One important but less well-known area of fintech is open banking, through which traditional banks collaborate with service providers to serve the community in a more innovative way.

For example, a major bank in Hong Kong collaborated with an online platform on enabling customers to make restaurant bookings more efficiently. Through an application programming interface (API) – a set of computer codes for data exchange between the bank and the platform – customers can connect their credit card accounts issued by the bank to a popular restaurant review app to make reservations.


With open banking technology, customers can place their orders on the restaurant platform, while enjoying the discounts and benefits jointly offered by the bank and the platform, without using a physical credit card.

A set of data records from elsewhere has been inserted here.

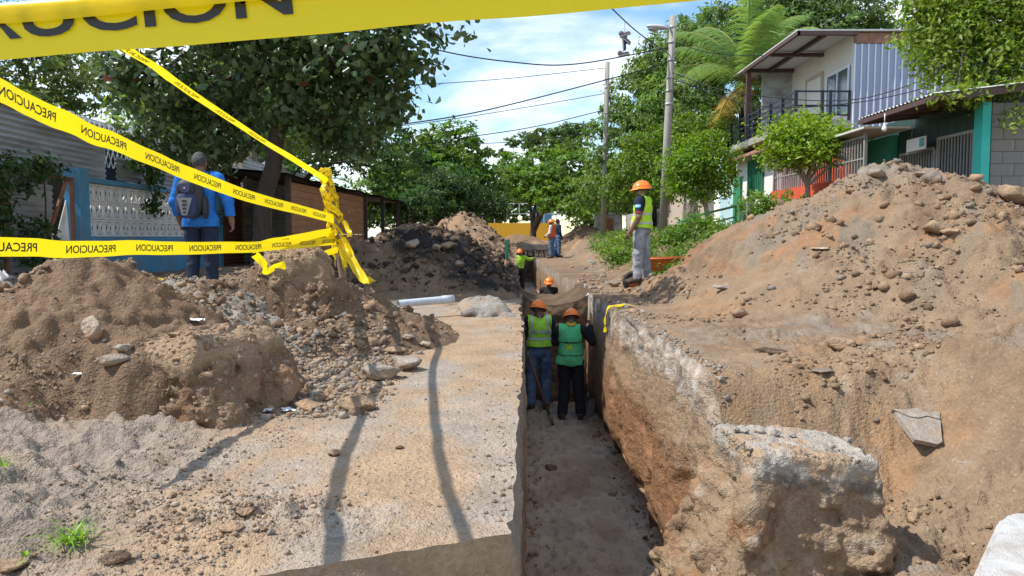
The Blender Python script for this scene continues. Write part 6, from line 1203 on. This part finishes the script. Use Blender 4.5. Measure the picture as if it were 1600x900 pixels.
def tree(name, label, trunk, r0, r1, blobs, n, size, base, asp=.45, six=False, clump=.28, per=22, alt=None, palt=.1, bark=BARK, mat_=None, shell=.55, limbs=True, droop=.4, group=None, cat='tree'):
    TI[0] += 1; r = np.random.default_rng(500 + TI[0]); b0 = Vector(trunk[0]); T = thing(name, label, cat, b0, group)
    sp = spline(trunk, 6); sp = sp + np.stack([.03 * vnoise(np.arange(len(sp)) * .5, TI[0], 0), .03 * vnoise(np.arange(len(sp)) * .5, TI[0], 9), 0 * sp[:, 0]], 1) * (r0 / .1)
    mb = MB(); rr = np.linspace(r0, r1, len(sp)); rr[:3] *= (1.25, 1.12, 1.04); mb.tube(sp, list(rr), 10); mb.obj('trunk', bark, T, True)
    if limbs:
        tip = np.array(trunk[-1], float); lo = np.array(trunk[-2], float) if len(trunk) > 1 else tip
        for k, bl in enumerate(blobs):
            st_ = lo + (tip - lo) * r.uniform(.3, 1.0); en = np.array(bl[:3]) + r.normal(size=3) * .1; md = (st_ + en) / 2 + np.array((0, 0, .12 * np.linalg.norm(en - st_))) + r.normal(size=3) * .08
            l_ = MB(); s_ = spline([st_, md, en], 6); l_.tube(s_, list(np.linspace(r1 * .75, r1 * .15, len(s_))), 6); l_.obj('limb', bark, T, True)
    C, Nn, K = crown_points(blobs, n, clump, per, shell, r); cols = leafcols(len(C), base, K, r, alt, palt); V_, Fc, cc = leaves(C, Nn, np.full(len(C), size), cols, asp, six, droop, r); add('crown', V_, Fc, mat_ or LEAF, T, col=cc, smooth=False); return T
def B(px, py, d, rx, rz, ry=None): p = P(px, py, d); return (p.x, p.y, p.z, rx, ry or rx, rz)
# almond tree, left foreground
bl = [B(195, 100, 12.3, .55, .4), B(225, 140, 12.6, .7, .5), B(300, 130, 12.6, 1.0, .75), B(265, 210, 13.2, .75, .5), B(350, 190, 13.4, 1.0, .75), B(420, 60, 12, 1.3, .9), B(540, 95, 11.4, 1.0, .55), B(610, 95, 11.0, .62, .45), B(575, 165, 11.8, .75, .5), B(605, 160, 11.4, .35, .45), B(520, 195, 12.8, .8, .5), B(560, 225, 13.2, .5, .35),
      B(330, 240, 13.6, .6, .35), B(640, 62, 10.9, .45, .35), B(715, 62, 11.0, .16, .2), B(300, -10, 11.6, 1.2, .8), B(560, -10, 11.2, 1.2, .6), B(690, -30, 11, .5, .5), B(470, 140, 12.4, 1.0, .8)]
tb = P(403, 392, 12.9); tree('almond_tree', 'broad-leaved almond tree with dark trunk and shaded crown, left', [(tb.x, 12.9, .1), P(412, 330, 12.9), P(432, 230, 12.8), P(448, 150, 12.6), P(462, 60, 12.3)], .165, .10, [(x, y, z, a * .92, b * .92, c * .9) for x, y, z, a, b, c in bl], 12500, .165, (.085, .13, .045), .58, True, .34, 11, (.26, .07, .03), .006, BARK, LEAFT, .35)
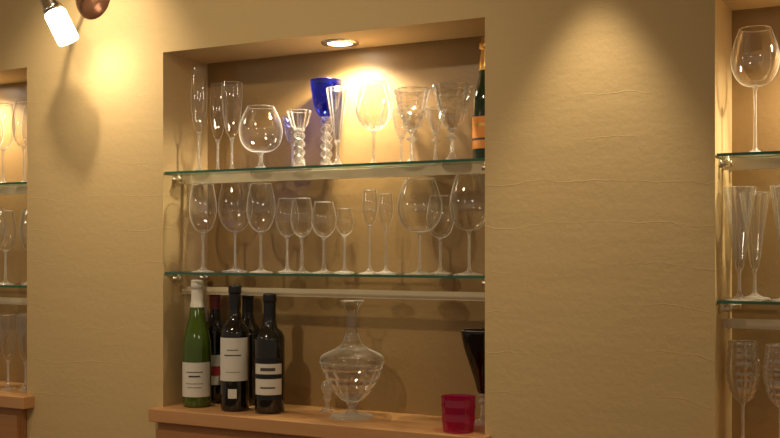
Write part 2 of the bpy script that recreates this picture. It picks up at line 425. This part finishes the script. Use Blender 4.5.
f=bpy.data.objects.new('wall_spotlight',None); scn.collection.objects.link(f); f.location=(-2.075,WY,2.10)
def addpart(mbx,name,base=(-2.075,WY,2.10)):
    o=mbx.obj(name); o.parent=f; o.location=(-base[0],-base[1],-base[2]); return o
p=MB()
p.lathe([(0,.022),(.035,.020),(.055,.010),(.064,0)],M_bronze,48,xf=Matrix.Translation((-2.068,WY,2.095))@Matrix.Rotation(math.pi/2,4,'X'))
addpart(p,'canopy')
ax=Vector((.36,.25,-.9)).normalized()
hc=Vector((-2.050,2.06,1.992))
rot=(-ax).to_track_quat('Z','Y').to_matrix().to_4x4()
def tube(mbx,a,b,r,m):
    a=Vector(a);b=Vector(b);dv=b-a
    xf=Matrix.Translation(a)@dv.to_track_quat('Z','Y').to_matrix().to_4x4()
    mbx.lathe([(0,0),(r,0),(r,dv.length),(0,dv.length)],m,16,xf=xf)
arm=MB(); back=hc-ax*.075
tube(arm,(-2.075,WY-.02,2.10),(-2.075,WY-.13,2.10),.006,M_chrome)
tube(arm,(-2.075,WY-.13,2.10),back,.006,M_chrome)
addpart(arm,'arm')
hd=MB(); xf=Matrix.Translation(hc)@rot
hd.lathe([(0,.085),(.014,.085),(.020,.078),(.022,.050),(.026,.046),(.026,.034),(0,.034)],M_chrome,32,xf=xf)
addpart(hd,'socket')
hg=MB()
hg.lathe([(0,.034),(.026,.034),(.029,.028),(.029,-.048),(.027,-.052),(.020,-.050),(0,-.049)],M_lamp,32,xf=xf)
addpart(hg,'glass_shade')
spot('wall_spot_lamp',hc+ax*.06,(-1.99,WY,1.82),2.4,145,1,.04)
def head(loc,aim,P,size,blend,nm='unseen_spotlight',rad=.02):
    loc=Vector(loc); aim=Vector(aim); dv=(aim-loc).normalized()
    m=MB(); xf=Matrix.Translation(loc)@(-dv).to_track_quat('Z','Y').to_matrix().to_4x4()
    m.lathe([(.028,0),(.030,0),(.030,.08),(.018,.10),(0,.10)],M_chrome,32,xf=xf)
    tube(m,loc-dv*.09,(loc.x,loc.y,CEIL),.006,M_chrome)
    m.obj(nm)
    spot('spot_lamp',loc+dv*.01,aim,P,size,blend,rad)
head((-1.95,1.87,2.34),(-2.05,WY,1.75),20,80,1)
head((-.655,2.06,2.17),(-.655,2.075,1.0),18,60,.7)
head((-1.45,.6,2.5),(-1.52,WY,1.35),44,85,1,rad=.04)  # added fill spot, out of view on the room side
for x,y,z in ((-2.9,.2,2.1),(-1.0,-.9,2.15),(.9,.3,2.1)):  # glowing globes added out of view, for glass highlights and room fill
    g=MB()
    g.lathe([(.09*math.sin(math.pi*k/16),-.09*math.cos(math.pi*k/16)) for k in range(17)],M_globe,32)
    g.lathe([(.03,.082),(.03,.11),(.004,.115),(.004,CEIL-z)],M_bronze,16)
    g.obj('added_fill_globe',(x,y,z))

wd=bpy.data.worlds.new('room_ambient'); scn.world=wd; wd.use_nodes=True
bg=wd.node_tree.nodes['Background']; bg.inputs[0].default_value=(1,.78,.54,1); bg.inputs[1].default_value=.21

cd=bpy.data.cameras.new('camera'); cam=bpy.data.objects.new('camera',cd); scn.collection.objects.link(cam)
cam.location=(0,0,H); cam.rotation_euler=(math.pi/2,0,math.radians(27.6))
cd.sensor_width=36; cd.lens=1062/780*36; cd.shift_y=31/780; cd.clip_start=.05
scn.camera=cam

This technology has improved the operational efficiencies of the restaurant platform and allowed the bank to access valuable data about customers’ spending behaviour. Empowered by big data analytics, both the bank and the platform could offer customers more personalised services.

Open banking also allows traditional banks to partner with small and medium-sized businesses, including start-ups in the financial industry, to reach new customers by offering innovative services. It could also enhance financial inclusion. Promoting this technology can strengthen the city’s status as an international finance centre and a fintech leader for the Greater Bay Area.

However, despite its great potential, open banking was discussed at only three talks at FinTech Week. We hope InvestHK could feature more speakers on this topic in future and attract more investment to this promising area.

As one speaker on open banking at FinTech Week pointed out, “Hong Kong is still in the early starting stage, but we are on the way on that journey”.

Xizi Hong and Yitong Chen, Kowloon Tong

Young Legco candidates a winning trend

The nomination of candidates for the upcoming Legislative Council election closed last Friday (Nov 12). This is the first legislative election following improvements to Hong Kong’s electoral system, under which only patriots can be nominated as candidates and run for election.

We see several new faces in the list of candidates in all three categories – geographical constituencies, functional constituencies and the Election Committee constituencies. We expect elected members to represent and stand for the community’s interests.

Instead of criticising their competitors, candidates should emphasise their past contributions and debate their agenda, highlighting to voters their aims and abilities. They should focus on issues that are in the best interests of our society. We need constructive progress and development.

Through the Candidate Eligibility Review Mechanism, the nominees will be vetted and eligible candidates are expected to be confirmed and announced within two weeks of the closing of nominations. All non-patriots will be screened out.

Looking at the list of candidates, many are young, professional or have sound academic qualifications. Their backgrounds and enthusiasm would no doubt be an asset to Legco if they are elected. These talented people may influence their peers with their knowledge and unique views.

We should encourage more young people to stand for election, as young candidates may better understand the needs and demands of their cohorts.

No matter who wins the election, they should pledge their commitment to the community. We look forward to seeing elected members serve their community humbly.